An ancient people tell the story of the elder who was talking about struggle. The elder said, "I feel as if I have two wolves fighting in my heart. One wolf is the vengeful, angry, violent one.  The other wolf is the loving, compassionate one." And the disciples asked, "But which wolf will win the fight in your heart?" And the holy one answered, "It depends on which one I feed." The spiritual task of life is to feed hope.  Hope is not something to be found outside of us.  It lies in the spiritual life we cultivate within. To wrestle with life is to be transformed into the self we are meant to become, to step out of the confines of our false securities, and to allow our creating God to go on creating in us.

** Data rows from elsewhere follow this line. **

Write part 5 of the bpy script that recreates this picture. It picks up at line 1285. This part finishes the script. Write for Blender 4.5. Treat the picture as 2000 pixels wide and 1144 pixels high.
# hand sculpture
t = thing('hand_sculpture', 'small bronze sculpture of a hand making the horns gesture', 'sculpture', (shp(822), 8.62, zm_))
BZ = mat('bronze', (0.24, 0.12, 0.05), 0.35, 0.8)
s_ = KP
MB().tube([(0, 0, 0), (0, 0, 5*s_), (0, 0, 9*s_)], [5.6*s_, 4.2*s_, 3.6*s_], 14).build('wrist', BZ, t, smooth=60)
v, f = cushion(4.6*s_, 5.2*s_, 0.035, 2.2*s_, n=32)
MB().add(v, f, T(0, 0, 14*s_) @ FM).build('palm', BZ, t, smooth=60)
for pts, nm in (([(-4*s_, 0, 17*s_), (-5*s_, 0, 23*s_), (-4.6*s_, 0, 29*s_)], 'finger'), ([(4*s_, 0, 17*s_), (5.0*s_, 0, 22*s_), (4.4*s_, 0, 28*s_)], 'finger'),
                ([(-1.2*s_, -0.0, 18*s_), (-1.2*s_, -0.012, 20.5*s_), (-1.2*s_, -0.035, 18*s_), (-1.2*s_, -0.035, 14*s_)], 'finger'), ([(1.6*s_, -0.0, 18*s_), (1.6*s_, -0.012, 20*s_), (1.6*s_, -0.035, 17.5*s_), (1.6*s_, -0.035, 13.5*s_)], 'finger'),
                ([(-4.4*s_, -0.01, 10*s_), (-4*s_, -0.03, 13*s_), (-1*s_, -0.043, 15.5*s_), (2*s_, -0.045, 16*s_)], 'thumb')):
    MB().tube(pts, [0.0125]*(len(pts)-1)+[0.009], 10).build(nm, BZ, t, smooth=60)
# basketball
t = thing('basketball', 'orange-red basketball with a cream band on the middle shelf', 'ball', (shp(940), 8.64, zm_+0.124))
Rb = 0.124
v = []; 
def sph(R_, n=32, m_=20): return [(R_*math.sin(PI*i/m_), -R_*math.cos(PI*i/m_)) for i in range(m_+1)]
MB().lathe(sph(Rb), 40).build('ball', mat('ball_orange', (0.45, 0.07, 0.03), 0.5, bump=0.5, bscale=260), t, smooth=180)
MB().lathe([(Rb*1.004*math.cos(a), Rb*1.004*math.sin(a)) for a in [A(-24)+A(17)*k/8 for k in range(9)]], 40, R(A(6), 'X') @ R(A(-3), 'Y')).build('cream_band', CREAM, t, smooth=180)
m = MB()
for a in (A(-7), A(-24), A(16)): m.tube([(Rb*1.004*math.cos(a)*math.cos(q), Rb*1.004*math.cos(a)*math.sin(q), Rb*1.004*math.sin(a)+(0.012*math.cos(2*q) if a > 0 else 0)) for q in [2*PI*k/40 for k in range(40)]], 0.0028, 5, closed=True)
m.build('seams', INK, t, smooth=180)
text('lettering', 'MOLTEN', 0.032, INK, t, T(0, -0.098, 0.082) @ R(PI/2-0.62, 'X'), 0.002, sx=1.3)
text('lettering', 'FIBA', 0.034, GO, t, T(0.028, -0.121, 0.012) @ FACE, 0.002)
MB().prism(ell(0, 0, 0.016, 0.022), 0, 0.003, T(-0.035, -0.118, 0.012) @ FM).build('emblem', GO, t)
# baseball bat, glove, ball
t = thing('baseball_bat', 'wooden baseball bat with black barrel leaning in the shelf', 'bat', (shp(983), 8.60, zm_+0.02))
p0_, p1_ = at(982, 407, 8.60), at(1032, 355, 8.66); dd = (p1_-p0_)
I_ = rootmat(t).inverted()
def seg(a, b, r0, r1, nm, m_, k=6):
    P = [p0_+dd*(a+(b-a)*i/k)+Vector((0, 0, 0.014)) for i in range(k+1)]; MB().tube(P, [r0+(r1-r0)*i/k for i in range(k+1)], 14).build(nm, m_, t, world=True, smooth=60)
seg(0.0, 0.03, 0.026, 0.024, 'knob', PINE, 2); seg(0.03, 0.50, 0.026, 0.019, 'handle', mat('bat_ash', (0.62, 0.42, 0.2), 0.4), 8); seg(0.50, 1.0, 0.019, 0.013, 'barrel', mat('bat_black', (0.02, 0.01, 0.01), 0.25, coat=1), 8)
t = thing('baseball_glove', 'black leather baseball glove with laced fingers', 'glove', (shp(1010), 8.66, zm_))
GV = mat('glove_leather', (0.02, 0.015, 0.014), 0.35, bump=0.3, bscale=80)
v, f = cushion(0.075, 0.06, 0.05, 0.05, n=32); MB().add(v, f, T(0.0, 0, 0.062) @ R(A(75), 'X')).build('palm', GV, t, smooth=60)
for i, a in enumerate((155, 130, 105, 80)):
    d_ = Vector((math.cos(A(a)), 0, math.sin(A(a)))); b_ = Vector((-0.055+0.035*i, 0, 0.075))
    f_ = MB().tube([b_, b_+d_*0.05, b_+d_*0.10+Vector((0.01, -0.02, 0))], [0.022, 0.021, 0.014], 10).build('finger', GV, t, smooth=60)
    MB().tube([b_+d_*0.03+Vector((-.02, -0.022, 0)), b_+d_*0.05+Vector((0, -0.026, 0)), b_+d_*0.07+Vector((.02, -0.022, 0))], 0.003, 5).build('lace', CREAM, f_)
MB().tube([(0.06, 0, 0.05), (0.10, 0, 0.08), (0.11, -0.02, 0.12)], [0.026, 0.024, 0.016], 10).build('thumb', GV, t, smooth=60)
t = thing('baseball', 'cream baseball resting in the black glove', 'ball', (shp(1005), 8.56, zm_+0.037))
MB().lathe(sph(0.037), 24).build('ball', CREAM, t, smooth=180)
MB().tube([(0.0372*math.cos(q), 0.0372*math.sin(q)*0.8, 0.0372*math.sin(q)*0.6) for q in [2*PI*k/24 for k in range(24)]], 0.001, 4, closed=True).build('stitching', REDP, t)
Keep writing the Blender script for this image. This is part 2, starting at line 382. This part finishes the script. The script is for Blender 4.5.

Now if you have found yourself squirming and uncomfortable with my words this morning or the thought has crossed your mind, “What does he know?” Or “how sophomoric or naïve of him.” Or “how overly simplistic of him. My situation is so much more complicated than that.” Perhaps you are correct and perhaps you are actually standing at the intersection of hope in God's abundance and the darkness of despair and hopelessness. Perhaps you are in the very place right now where you need to make the decision to change your perspective and live in the abundant life God invites each and every one of us to.

Some days and long nights we cannot see the victory of Christ with the naked eye, but we can hear it with the naked ear. Beloved, the psalmist says, “Even though I walk through the valley of the shadow of death I will not fear, for you. O God, are with me.”

In other words, if you want to know the truth, pay more attention to the Gospel you hear than to the obsolete evil you and I see.